Die Vielfalt sei in beiden Gruppen ähnlich, berichten die Forscher. Das weise darauf hin, dass wildlebende, höchstens kurz in Gefangenschaft gehaltene Exemplare geopfert wurden - und nicht etwa über Generationen hinweg in speziellen Farmen gezüchtete. Bei gezielter Zucht wäre demnach eine weitaus geringere genetische Vielfalt zu erwarten.

Möglicherweise seien die Tiere von Priestern in ihrem natürlichen Lebensraum - an Gewässern - gefüttert und gezähmt worden oder kurz vor anstehenden Opferritualen gefangen und in Gehegen gehalten worden. "Wenn sie bewusst gezüchtet wurden, dann vermutlich nur für kurze Zeiträume (etwa eine einzige Saison), bevor sie geopfert und beerdigt wurden", erläutern die Wissenschaftler.

Der Heilige Ibis hat weißes Gefieder, einen schwarzen Kopf und ist gut an seinem langen, gekrümmten Schnabel erkennbar. Aus Ägypten verschwand er um das Jahr 1850, heute ist er vor allem in Afrika verbreitet. Im antiken Ägypten galt er als heiliger Vogel, der den Gott der Weisheit und Wissenschaft, Thot, verkörperte.
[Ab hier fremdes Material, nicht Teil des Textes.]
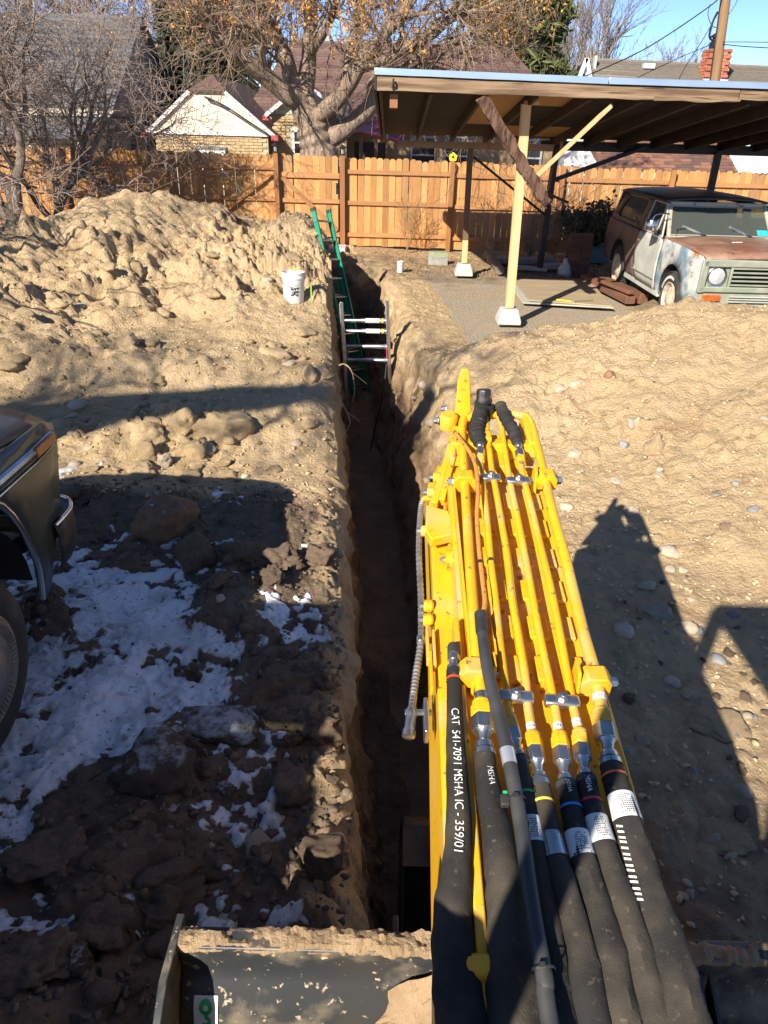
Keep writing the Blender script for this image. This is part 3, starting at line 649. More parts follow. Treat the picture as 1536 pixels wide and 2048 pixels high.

Die Tiere wurden in den Jahren von etwa 660 vor bis 250 nach Christus massenhaft geopfert und in Grabstätten gelagert. Archäologen entdeckten etliche mumifizierte Vögel in Tongefäßen, die in Katakomben kilometerweit vom Boden bis zur Decke gestapelt wurden - etwa in der bekannten Nekropole Sakkara am Nil. Allein in dieser Anlage seien jährlich Zehntausende Ibismumien deponiert worden, insgesamt rund 1,75 Millionen, so die Forscher. In der Tiernekropole von Tuna el-Gebel seien es sogar vier Millionen - so viele wie von keiner anderen Stätte bekannt.

Mit dem Verschwinden der Art in Ägypten im 19. Jahrhundert dürften die Rituale nichts zu tun haben. Wissenschaftler vermuten eher, dass Bevölkerungswachstum, Städtebau und die Zerstörung von Lebensräumen zum Ende des Heiligen Ibis in Ägypten führten.